When Mark Zuckerberg appeared in Horizon during the Connect 2022 keynote sporting a next-gen Meta avatar with complete body tracking I was frankly blown away. Compared to the existing leg-less avatars that everyone appears as in Horizon, these new models not only had a full body, but also incredibly natural and movements with not a glitch in sight… it seemed almost too good to be true.

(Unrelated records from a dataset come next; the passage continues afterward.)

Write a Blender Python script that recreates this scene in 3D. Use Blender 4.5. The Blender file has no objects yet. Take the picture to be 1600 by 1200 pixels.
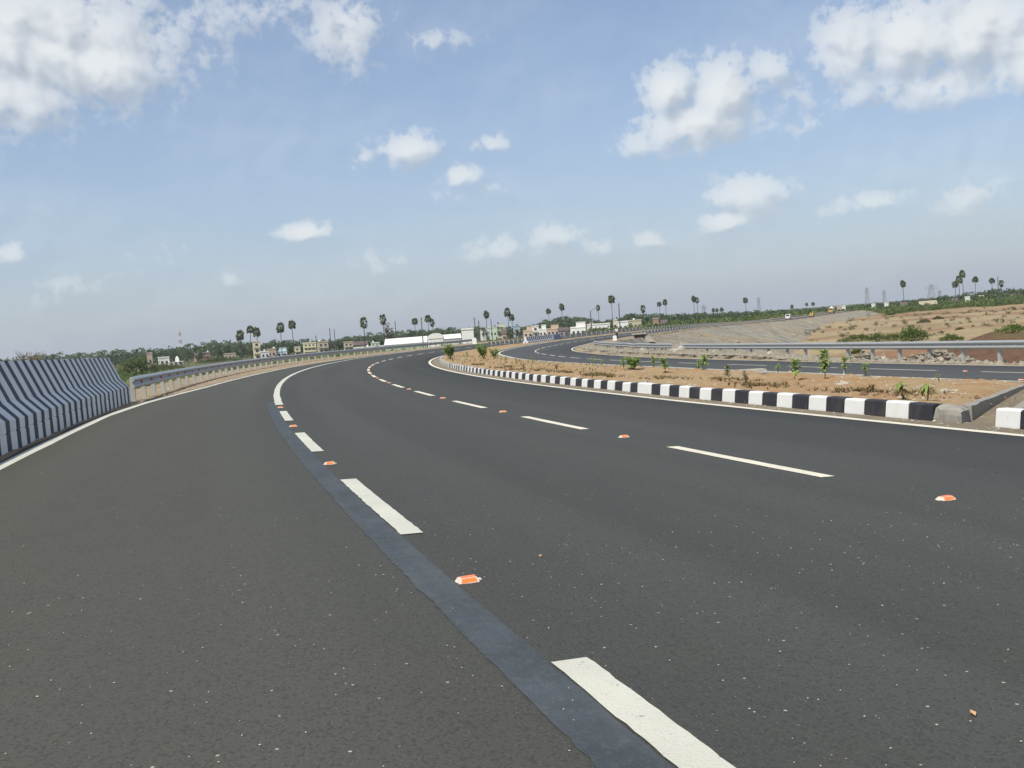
import bpy, bmesh, math, random
import numpy as np
from mathutils import Vector, Matrix, noise as mnoise
rnd = random.Random(7)
rng = np.random.default_rng(7)
scene = bpy.context.scene
COL = scene.collection

# ------------------------------------------------------------------ camera
ROLL, PITCH, FPX = 0.07651, 0.0578, 1534.79
EYE = 8.0                                   # eye height above the plain, metres
cam_data = bpy.data.cameras.new('camera')
cam_data.sensor_fit = 'HORIZONTAL'; cam_data.sensor_width = 36.0
cam_data.lens = 36.0 * FPX / 1600.0
cam_data.clip_start = 0.1; cam_data.clip_end = 20000.0
cam = bpy.data.objects.new('camera', cam_data); COL.objects.link(cam)
cam.matrix_world = (Matrix.Translation((0, 0, EYE)) @ Matrix.Rotation(math.pi / 2 - PITCH, 4, 'X')
                    @ Matrix.Rotation(-ROLL, 4, 'Z'))
scene.camera = cam

# ------------------------------------------------------------------ sun, sky, exposure
SUN_EL, SUN_AZ = math.radians(54), math.radians(-142)
sun_data = bpy.data.lights.new('sun', 'SUN'); sun_data.energy = 3.6; sun_data.angle = math.radians(0.5)
sun_data.color = (1.0, 0.95, 0.86)
sun = bpy.data.objects.new('sun', sun_data); COL.objects.link(sun)
sdir = Vector((math.sin(SUN_AZ) * math.cos(SUN_EL), math.cos(SUN_AZ) * math.cos(SUN_EL), math.sin(SUN_EL)))
sun.rotation_euler = sdir.to_track_quat('Z', 'Y').to_euler()
sun.location = sdir * 400
scene.view_settings.view_transform = 'Standard'; scene.view_settings.look = 'None'
scene.view_settings.gamma = 1.0; scene.view_settings.exposure = 0.38
scene.view_settings.use_curve_mapping = False
HAZE = 0.00011
scene.cycles.volume_max_steps = 16
scene.cycles.max_bounces = 6; scene.cycles.volume_bounces = 0

world = bpy.data.worlds.new('World'); scene.world = world; world.use_nodes = True

class G:
    """small node-graph helper"""
    def __init__(s, nt): s.nt = nt
    def n(s, t, **kw):
        nd = s.nt.nodes.new(t)
        for k, v in kw.items(): setattr(nd, k, v)
        return nd
    def put(s, sock, v):
        if isinstance(v, bpy.types.NodeSocket): s.nt.links.new(v, sock)
        elif v is not None: sock.default_value = v
    def m(s, op, a, b=None, c=None, clamp=False):
        nd = s.n('ShaderNodeMath', operation=op, use_clamp=clamp)
        s.put(nd.inputs[0], a); s.put(nd.inputs[1], b); s.put(nd.inputs[2], c)
        return nd.outputs[0]
    def v(s, op, a, b=None):
        nd = s.n('ShaderNodeVectorMath', operation=op); s.put(nd.inputs[0], a); s.put(nd.inputs[1], b)
        return nd.outputs['Value'] if op in ('LENGTH', 'DOT_PRODUCT', 'DISTANCE') else nd.outputs[0]
    def mr(s, x, a, b, c=0.0, d=1.0, smooth=False):
        nd = s.n('ShaderNodeMapRange'); nd.interpolation_type = 'SMOOTHSTEP' if smooth else 'LINEAR'
        s.put(nd.inputs['Value'], x); s.put(nd.inputs['From Min'], a); s.put(nd.inputs['From Max'], b)
        s.put(nd.inputs['To Min'], c); s.put(nd.inputs['To Max'], d)
        return nd.outputs[0]
    def mix(s, f, a, b, mode='MIX'):
        nd = s.n('ShaderNodeMix', data_type='RGBA', blend_type=mode)
        s.put(nd.inputs[0], f)
        for i, c in ((6, a), (7, b)):
            s.put(nd.inputs[i], (*c, 1.0) if isinstance(c, tuple) and len(c) == 3 else c)
        return nd.outputs[2]
    def noise(s, vec, scale, detail=3.0, rough=0.55, dist=0.0):
        nd = s.n('ShaderNodeTexNoise'); s.put(nd.inputs['Vector'], vec)
        nd.inputs['Scale'].default_value = scale; nd.inputs['Detail'].default_value = detail
        nd.inputs['Roughness'].default_value = rough; nd.inputs['Distortion'].default_value = dist
        return nd.outputs['Fac']

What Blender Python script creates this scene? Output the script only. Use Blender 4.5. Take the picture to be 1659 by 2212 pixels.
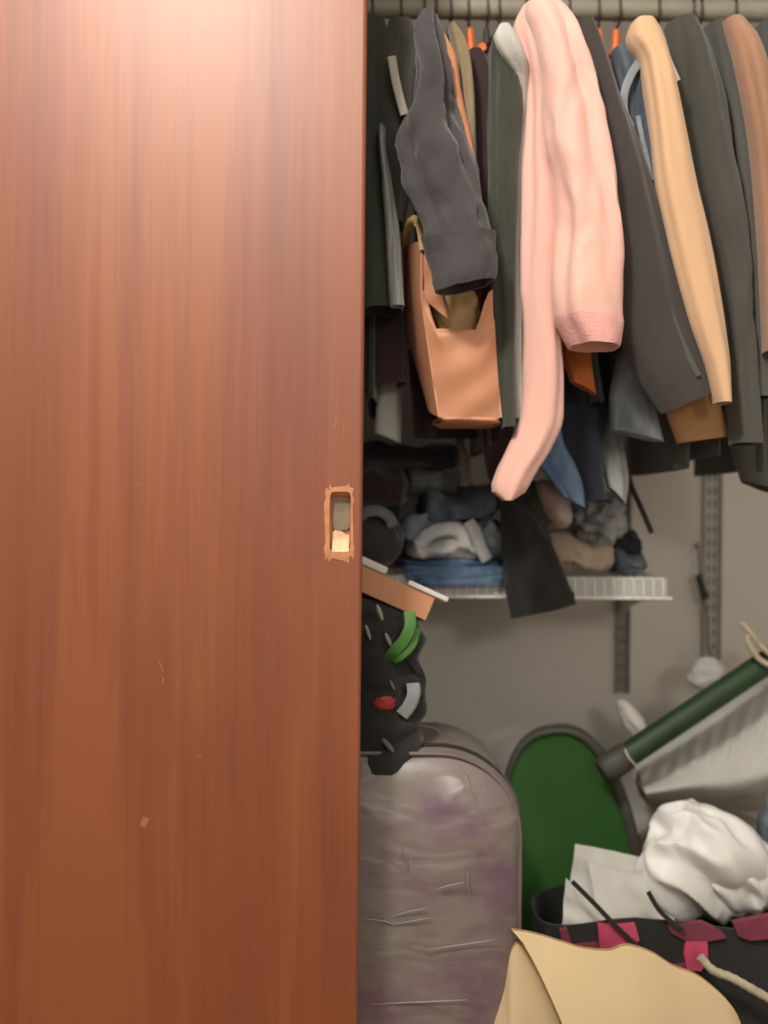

From what I know of the existing tech and limitations for tracking the body from a headset… what was shown here would have amounted to breakthrough work from Meta. Here was Zuckerberg literally jumping around and touching his feet with seemingly perfect tracking. His on-stage guest also highlighted what appeared to be perfectly accurate elbow tracking, something that’s only roughly estimated with today’s avatars. Zuckerberg then proceeded to say that these avatars would be launching sometime next year.
But all is not what it seems. After reaching out to Meta to clarify what tech was used to create that segment, a spokesperson told me the team used common external motion capture tech to drive the movement of the avatars, rather than its own solution running real-time on one of its headsets.
From my conversation with Meta, the company explained the segment was intended to show off how the next-gen Meta avatars look (from a model and texture standpoint) but how they moved was, “presented for illustrative, forward-looking purposes,” the company said.
So I have serious doubts that the first full-body VR avatars from Meta will have this level of high quality body tracking—and I’d argue the company was a little deceptive here.
What we’re probably going to see in the first iteration of Meta avatars with legs is an AI inference of leg positions that will look plausible from a third-person view… but nothing like being able to jump around and touch your feet—in fact, from a first-person view you probably won’t be shown your virtual legs.
But there’s no doubt that Meta’s avatars have been getting consistently better and that the company has been doing tons of R&D to try to reach the vision Zuckerberg presented.
Meta is burning the candle on both ends here. For one it’s steadily upgrading the avatars that actually exist today—like new face-tracking that will come thanks to Quest Pro—to make them more expressive and human. And on the other end, the company is working to try to make the most photorealistic avatars it can with its Codec Avatar project, which it hopes will one day be usable even on low-powered headsets.
So I won’t say that Meta will never have avatars that show the kind of full-body tracking quality that was shown off at Connect 2022. In fact there’s an interesting possibility that VR controllers with on-board cameras (like Touch Pro) might be able to solve this problem one day, but it seems certain this won’t be the case for the first version of Meta’s legged avatars.